Duke,” was all it said in bright, bold letters, followed by a colorful video of the Duke basketball team on a fast break finished with an affirmative jam.

Marquette.”  Another video segment followed, highlighting the Marquette team, lighting up the streets, sidewalks and hundreds of people along 7th Avenue.

Villanova.”  The video was bright, clear, and most pedestrians, whether waiting like me or walking somewhere else, were watching the Villanova basketball team.

Then came the sobering moment when the video backhanded me and made me realize and focus on what I was watching.


The Huskies video was very similar to the Duke video with a fast break and an impressive display of athleticism at the end…I think it was C. J. Wilcox but, in the instant rush I had when seeing a promotion of the Huskies on the Madison Square Garden marquee, I didn’t focus on the specific player.  I was immersed in pride for the whole team.

It occurred to me that while Madison Square Garden is at 7th Ave. and 32nd St., this will be the Huskies’ Broadway debut (!) – in the Big Apple on national television.  Considering venue, game times and days, and that the games will be played at the beginning of the season, the Marquette and Duke games should average over 7 million viewers per game, a number large enough to fill Madison Square Garden every day for a year.

As I watched the marquee, two things impressed me: 1) how far Washington’s basketball program had come under Lorenzo Romar, and 2) the extent to which the Huskies’ sojourn to the Big Apple would cement Washington’s place among the nation’s top basketball programs.

“With the way we’ve scheduled, the new TV deal for the Pac-12, and for us to spend a week in New York this winter, this is [all] great exposure and a
great experience for our team,” Lorenzo Romar has said.

No kidding.

Another team or two appeared on the Madison Square Garden marquee but I wasn’t paying attention.  Rather, I was basking in the glow of the implication of what I just watched; an implication brighter than the marquee above me.

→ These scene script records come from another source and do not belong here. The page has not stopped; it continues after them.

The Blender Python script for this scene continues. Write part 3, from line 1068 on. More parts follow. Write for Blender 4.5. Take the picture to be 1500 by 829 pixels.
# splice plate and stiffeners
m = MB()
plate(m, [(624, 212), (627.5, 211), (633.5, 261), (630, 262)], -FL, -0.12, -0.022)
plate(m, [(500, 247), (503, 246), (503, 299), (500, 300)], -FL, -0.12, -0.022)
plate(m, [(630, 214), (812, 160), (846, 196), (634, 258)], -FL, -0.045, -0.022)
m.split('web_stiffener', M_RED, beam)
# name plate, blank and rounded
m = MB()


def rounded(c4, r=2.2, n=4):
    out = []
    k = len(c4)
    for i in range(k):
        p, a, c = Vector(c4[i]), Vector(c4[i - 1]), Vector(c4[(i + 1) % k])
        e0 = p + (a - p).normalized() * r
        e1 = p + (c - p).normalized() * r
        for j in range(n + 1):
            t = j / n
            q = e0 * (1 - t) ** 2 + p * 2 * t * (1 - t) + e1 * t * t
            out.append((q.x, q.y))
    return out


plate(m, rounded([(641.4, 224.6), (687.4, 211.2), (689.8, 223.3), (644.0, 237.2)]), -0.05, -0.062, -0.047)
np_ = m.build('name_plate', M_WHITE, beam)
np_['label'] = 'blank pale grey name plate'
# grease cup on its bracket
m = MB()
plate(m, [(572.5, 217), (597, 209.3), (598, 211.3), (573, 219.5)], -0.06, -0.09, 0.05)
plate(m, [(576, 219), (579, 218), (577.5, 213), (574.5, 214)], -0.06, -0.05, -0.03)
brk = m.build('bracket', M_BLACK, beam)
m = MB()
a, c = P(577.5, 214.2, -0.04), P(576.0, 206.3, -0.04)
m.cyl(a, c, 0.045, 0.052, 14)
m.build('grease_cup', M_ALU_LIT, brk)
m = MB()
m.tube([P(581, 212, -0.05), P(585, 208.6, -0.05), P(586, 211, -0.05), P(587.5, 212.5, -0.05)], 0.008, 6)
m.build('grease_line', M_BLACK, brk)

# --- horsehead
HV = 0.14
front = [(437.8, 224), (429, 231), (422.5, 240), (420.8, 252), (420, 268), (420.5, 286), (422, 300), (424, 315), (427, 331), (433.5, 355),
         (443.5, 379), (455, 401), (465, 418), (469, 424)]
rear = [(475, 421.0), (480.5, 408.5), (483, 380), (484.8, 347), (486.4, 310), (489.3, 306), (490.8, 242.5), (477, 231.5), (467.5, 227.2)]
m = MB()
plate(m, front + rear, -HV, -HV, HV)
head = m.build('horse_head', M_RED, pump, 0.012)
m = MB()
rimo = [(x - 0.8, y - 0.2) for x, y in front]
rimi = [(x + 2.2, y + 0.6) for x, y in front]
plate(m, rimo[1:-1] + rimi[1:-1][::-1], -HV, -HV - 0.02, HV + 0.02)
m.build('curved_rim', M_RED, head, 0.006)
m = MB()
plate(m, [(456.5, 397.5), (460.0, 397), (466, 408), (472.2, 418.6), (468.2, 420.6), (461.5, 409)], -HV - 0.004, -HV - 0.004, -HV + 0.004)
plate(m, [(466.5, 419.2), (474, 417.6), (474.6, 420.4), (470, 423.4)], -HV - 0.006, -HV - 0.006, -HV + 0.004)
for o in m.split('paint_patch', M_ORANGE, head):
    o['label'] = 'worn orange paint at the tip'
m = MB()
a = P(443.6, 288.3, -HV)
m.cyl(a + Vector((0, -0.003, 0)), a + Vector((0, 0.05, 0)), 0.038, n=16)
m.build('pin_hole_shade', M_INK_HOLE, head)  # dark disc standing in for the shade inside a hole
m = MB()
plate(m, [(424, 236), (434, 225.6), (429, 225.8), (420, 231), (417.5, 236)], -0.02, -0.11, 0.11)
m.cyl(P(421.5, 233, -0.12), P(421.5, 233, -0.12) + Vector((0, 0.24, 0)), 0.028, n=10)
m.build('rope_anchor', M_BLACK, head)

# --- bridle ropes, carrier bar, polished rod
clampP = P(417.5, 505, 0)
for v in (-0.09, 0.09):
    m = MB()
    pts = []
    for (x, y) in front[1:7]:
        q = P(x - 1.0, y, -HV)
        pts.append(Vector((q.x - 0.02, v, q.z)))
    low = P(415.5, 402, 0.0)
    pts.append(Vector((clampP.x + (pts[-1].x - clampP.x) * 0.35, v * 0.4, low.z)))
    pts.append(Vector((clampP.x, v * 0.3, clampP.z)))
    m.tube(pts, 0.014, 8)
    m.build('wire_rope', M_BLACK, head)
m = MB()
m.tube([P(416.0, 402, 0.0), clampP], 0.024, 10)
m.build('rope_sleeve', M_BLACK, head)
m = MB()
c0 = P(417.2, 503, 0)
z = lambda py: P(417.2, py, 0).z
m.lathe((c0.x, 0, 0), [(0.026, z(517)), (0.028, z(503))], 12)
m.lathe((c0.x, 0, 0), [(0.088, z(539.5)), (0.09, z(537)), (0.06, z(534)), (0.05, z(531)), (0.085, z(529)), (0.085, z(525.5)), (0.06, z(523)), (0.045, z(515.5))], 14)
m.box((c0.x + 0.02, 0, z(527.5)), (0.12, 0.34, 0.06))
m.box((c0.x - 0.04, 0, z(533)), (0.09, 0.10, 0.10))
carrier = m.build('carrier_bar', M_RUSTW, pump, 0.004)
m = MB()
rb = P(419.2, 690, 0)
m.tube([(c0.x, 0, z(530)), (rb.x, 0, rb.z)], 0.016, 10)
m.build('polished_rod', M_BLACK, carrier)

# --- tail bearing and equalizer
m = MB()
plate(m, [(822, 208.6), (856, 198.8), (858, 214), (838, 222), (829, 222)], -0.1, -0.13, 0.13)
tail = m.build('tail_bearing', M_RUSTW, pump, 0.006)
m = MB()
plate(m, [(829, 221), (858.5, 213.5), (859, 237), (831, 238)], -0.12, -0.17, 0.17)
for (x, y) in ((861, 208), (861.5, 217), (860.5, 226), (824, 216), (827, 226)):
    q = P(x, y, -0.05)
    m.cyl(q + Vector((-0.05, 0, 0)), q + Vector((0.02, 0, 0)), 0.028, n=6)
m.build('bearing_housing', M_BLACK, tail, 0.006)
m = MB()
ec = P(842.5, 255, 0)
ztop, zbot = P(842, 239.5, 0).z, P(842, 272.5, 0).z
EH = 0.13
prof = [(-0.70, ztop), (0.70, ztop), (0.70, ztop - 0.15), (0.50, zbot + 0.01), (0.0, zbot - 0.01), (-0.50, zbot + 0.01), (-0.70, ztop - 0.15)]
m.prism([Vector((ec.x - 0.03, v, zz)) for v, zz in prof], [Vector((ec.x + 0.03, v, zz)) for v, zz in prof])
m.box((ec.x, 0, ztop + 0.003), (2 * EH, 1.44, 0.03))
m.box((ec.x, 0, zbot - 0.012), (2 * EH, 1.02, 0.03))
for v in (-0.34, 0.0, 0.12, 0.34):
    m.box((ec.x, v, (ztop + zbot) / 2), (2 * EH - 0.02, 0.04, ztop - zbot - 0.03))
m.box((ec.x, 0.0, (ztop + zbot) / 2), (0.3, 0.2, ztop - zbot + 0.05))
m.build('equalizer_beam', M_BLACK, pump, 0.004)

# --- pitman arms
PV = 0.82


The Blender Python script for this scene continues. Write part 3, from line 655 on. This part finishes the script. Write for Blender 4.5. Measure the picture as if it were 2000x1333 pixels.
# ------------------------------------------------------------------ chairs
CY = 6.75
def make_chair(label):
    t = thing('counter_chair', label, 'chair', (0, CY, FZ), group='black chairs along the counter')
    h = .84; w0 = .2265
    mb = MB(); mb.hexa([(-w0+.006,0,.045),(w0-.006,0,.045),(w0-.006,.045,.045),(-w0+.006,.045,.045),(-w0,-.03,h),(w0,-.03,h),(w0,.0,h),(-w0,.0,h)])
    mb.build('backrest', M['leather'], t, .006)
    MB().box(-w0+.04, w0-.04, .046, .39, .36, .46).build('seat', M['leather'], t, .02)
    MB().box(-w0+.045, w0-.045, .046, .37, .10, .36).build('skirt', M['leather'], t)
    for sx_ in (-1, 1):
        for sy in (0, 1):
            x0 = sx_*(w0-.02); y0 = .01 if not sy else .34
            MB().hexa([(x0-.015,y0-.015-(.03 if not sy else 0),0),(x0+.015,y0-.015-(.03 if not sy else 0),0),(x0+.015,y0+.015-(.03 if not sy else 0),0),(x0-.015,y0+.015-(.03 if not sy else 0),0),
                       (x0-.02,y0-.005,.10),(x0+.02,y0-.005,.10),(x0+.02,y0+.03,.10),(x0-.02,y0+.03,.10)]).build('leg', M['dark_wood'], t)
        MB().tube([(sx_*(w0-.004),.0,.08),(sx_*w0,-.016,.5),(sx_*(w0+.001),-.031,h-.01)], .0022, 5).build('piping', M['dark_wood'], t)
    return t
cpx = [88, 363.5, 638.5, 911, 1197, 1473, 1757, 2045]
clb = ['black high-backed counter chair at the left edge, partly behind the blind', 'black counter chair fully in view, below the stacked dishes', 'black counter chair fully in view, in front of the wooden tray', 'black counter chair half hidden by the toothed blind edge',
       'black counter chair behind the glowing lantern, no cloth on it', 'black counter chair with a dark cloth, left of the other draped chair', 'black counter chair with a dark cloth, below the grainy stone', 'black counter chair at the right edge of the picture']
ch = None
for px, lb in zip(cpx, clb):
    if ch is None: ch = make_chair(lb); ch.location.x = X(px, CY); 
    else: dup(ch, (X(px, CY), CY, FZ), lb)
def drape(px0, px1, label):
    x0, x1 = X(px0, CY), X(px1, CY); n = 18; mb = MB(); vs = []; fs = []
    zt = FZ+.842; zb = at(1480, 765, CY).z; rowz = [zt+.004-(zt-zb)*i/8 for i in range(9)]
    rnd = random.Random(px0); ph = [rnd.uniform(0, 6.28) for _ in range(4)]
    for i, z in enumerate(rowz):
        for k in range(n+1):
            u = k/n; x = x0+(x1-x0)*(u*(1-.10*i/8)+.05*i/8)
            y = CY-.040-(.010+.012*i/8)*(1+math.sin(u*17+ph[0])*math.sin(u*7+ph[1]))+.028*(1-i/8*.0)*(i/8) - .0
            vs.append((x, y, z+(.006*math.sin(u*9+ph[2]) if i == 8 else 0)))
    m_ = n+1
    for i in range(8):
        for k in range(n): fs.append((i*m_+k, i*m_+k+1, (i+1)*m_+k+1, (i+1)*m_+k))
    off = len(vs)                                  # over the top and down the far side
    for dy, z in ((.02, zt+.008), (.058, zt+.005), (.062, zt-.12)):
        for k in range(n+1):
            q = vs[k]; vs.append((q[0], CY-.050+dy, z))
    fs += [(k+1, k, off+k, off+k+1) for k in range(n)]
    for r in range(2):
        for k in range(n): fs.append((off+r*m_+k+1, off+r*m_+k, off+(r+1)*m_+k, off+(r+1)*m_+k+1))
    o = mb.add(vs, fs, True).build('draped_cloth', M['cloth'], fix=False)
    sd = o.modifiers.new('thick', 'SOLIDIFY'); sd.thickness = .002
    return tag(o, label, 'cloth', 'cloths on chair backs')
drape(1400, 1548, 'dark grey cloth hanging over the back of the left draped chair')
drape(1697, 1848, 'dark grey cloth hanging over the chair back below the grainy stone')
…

The next morning we took a cab to Ground Zero.  We didn’t take the tour, we just got as close as we could, and took pride in what was rising out of the 9-11 ashes.  While the designs of the new buildings were inspiring, one New Yorker later told me that, to him, the larger new building, the Freedom Tower, was like a huge phallic symbol facing towards the terrorists.  “F— you!” he summarized in an unmistakable New York accent as he faced eastward and gestured for emphasis.

New Yorkers talk like that.  So do people from New Jersey.  It’s quite common.  And I agreed.

In contrast, as we studied the 9-11 site, my wife asked me to say a prayer and I did.

The Occupy Wall Street bunch was somewhere around but they weren’t near us.  The New Yorker to whom I spoke had similar sentiments for the protestors, also invoking the Oedipus complex.

Some say that New Yorkers are cold and socially indifferent.  That has not been my experience; quite the opposite.  Abrasive.  Outspoken.
Skeptical.  But never cold or indifferent.

“It used to be that New Yorkers kept to themselves but that all changed with 9-11,” said the man with the thick accent and gender-oriented imagination.  “As terrible as it was, that brought us all together.  Anyone who was in New York when that happened,” he said as he jabbed the air with his finger, “bonded with anyone else who was there.  It was like that.”

New Yorkers are great with strangers too if you understand how New Yorkers think and act.  Basically, they say what they think and act the way they want.  Nothing personal.  Get by the ostensibly unbecoming behavior and, Washington fans will find, New Yorkers are wonderful people.

When Washington comes to the Garden, the Huskies will have a great opportunity to show New Yorkers and everyone else that Washington basketball has come of age.  Being there in the first place is evidence.  But a win or two would validate the invitation.  Following their Broadway debut(!), hopefully the Huskies will leave the Big Apple with a feeling that validates the statement on their souvenir cups: “I love New York,” savoring a victory or two while knowing that if they can make it there, they can make it anywhere.